Entries supplied:
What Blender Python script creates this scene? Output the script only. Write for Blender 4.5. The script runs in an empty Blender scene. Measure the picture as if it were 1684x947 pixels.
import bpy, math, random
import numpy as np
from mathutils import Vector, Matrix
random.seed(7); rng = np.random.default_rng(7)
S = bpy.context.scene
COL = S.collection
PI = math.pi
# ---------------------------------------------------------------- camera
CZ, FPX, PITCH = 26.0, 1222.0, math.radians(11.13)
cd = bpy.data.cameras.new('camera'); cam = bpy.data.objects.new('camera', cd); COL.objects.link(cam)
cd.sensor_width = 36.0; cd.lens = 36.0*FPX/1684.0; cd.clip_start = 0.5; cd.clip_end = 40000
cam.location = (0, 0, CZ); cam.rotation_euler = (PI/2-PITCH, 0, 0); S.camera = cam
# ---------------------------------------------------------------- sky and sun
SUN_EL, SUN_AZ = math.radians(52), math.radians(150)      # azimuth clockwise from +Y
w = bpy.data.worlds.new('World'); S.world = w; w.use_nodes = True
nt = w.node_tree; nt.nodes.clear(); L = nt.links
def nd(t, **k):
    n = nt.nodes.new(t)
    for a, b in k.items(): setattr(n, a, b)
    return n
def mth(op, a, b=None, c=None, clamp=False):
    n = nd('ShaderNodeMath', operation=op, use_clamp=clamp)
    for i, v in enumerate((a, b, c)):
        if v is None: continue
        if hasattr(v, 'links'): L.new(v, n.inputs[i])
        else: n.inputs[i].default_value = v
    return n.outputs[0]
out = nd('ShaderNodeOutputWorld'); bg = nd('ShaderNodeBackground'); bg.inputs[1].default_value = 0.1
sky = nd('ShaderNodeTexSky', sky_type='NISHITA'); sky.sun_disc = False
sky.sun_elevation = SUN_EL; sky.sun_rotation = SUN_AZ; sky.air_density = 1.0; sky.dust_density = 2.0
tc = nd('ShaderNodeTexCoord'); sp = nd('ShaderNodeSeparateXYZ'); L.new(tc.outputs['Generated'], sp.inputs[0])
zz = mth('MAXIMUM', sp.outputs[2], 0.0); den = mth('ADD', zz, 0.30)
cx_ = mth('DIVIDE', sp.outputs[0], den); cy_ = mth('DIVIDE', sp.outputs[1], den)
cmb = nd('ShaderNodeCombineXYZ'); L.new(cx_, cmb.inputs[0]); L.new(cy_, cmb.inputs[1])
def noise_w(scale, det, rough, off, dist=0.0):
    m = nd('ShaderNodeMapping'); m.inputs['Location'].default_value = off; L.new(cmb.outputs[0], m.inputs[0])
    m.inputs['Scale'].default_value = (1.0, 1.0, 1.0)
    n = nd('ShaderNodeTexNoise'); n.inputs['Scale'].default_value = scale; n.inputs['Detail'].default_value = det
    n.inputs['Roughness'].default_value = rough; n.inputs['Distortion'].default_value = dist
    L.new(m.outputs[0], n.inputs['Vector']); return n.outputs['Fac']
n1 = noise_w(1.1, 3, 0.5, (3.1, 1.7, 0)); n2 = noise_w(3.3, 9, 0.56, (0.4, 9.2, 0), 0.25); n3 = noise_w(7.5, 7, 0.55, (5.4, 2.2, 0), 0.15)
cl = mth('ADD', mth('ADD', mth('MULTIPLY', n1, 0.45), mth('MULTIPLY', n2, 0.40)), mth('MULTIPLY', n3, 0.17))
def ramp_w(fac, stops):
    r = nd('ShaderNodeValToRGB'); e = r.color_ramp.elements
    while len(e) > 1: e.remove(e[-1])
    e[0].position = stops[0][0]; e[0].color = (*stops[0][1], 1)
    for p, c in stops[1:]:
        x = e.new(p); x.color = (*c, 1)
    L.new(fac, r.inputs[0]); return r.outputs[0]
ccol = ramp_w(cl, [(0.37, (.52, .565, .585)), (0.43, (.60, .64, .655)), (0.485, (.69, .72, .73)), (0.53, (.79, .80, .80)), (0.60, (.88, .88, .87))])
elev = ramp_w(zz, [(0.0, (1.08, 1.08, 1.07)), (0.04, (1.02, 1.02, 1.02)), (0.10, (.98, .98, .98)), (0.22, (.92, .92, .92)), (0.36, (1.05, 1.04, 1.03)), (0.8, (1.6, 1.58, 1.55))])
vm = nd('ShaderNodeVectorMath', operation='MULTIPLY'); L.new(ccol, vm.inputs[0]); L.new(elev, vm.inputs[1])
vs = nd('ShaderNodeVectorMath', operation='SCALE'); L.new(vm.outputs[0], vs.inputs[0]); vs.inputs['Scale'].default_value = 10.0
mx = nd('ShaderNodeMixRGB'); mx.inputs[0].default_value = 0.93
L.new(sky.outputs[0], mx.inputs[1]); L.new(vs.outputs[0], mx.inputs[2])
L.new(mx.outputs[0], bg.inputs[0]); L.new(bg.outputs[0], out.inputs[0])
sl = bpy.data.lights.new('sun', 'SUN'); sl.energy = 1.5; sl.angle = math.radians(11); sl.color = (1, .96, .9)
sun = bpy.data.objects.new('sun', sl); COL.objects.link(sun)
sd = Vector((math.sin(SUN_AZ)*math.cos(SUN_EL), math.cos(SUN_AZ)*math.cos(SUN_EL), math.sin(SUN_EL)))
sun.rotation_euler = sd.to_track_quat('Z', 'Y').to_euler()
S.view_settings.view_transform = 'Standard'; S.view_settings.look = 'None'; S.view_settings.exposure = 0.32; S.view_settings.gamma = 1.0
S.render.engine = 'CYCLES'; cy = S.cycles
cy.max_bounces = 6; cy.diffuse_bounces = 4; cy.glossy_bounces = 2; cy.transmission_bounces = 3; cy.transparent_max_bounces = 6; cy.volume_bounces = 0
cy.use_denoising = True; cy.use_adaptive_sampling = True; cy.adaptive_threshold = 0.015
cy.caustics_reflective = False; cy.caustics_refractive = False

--

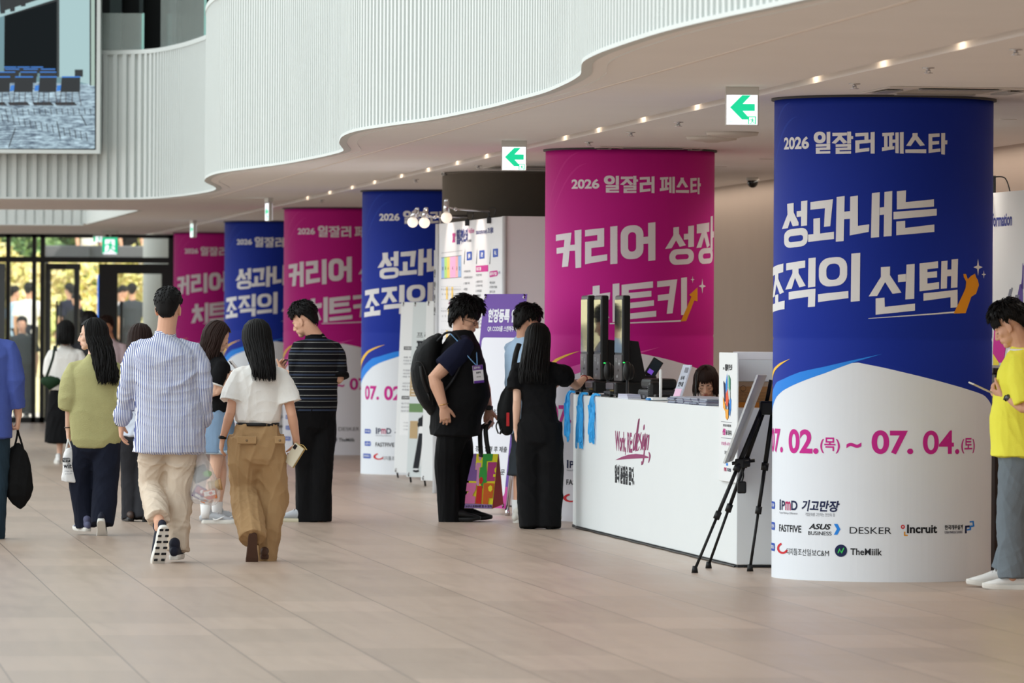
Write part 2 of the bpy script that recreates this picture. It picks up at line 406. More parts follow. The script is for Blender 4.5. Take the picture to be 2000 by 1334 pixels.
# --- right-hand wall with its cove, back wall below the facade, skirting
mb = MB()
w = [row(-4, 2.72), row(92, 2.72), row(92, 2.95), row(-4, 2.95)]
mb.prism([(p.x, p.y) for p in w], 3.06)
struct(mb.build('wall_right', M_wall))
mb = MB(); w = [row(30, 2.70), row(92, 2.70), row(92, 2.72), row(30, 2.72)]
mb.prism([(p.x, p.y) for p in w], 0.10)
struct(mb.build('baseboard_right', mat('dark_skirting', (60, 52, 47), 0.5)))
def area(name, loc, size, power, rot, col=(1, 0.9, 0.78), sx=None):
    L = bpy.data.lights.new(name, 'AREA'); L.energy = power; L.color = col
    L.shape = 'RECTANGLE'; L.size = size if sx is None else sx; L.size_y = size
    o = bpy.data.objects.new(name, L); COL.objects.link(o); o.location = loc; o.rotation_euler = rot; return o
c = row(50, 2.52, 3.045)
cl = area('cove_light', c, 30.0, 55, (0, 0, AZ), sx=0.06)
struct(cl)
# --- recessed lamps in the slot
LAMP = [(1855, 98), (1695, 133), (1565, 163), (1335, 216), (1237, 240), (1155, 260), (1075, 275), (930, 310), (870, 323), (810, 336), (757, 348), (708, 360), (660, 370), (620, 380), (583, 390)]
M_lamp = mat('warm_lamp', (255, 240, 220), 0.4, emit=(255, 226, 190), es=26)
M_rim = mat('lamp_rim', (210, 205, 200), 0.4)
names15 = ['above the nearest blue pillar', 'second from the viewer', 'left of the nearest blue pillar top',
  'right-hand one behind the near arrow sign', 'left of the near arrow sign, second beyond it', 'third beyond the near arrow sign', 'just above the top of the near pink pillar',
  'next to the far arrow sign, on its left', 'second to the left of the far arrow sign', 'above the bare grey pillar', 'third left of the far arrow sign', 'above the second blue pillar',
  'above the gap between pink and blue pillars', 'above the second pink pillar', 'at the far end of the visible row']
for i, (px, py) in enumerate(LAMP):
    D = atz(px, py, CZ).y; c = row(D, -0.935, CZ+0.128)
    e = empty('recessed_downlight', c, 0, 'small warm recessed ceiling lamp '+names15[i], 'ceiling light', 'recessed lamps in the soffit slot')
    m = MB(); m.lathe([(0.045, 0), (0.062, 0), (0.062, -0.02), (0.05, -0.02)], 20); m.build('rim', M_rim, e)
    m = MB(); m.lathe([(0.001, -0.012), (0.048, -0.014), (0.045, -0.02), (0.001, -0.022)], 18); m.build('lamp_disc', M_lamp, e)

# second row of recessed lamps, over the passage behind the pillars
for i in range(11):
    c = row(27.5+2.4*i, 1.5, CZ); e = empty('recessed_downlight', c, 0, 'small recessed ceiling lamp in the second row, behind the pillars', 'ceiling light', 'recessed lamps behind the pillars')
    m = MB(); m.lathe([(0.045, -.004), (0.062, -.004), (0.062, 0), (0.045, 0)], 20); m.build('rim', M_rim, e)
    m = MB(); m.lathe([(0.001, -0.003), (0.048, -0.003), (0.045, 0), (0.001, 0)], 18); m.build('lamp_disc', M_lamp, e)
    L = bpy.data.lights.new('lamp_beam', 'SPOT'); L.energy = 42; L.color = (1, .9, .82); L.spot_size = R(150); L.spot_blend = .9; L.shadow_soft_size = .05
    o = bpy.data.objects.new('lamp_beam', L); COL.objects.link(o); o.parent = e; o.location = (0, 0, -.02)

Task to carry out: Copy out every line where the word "scene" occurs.

Result of the task:
What Blender Python script creates this scene? Output the script only. Write for Blender 4.5. The script runs in an empty Blender scene. Measure the picture as if it were 1684x947 pixels.
S = bpy.context.scene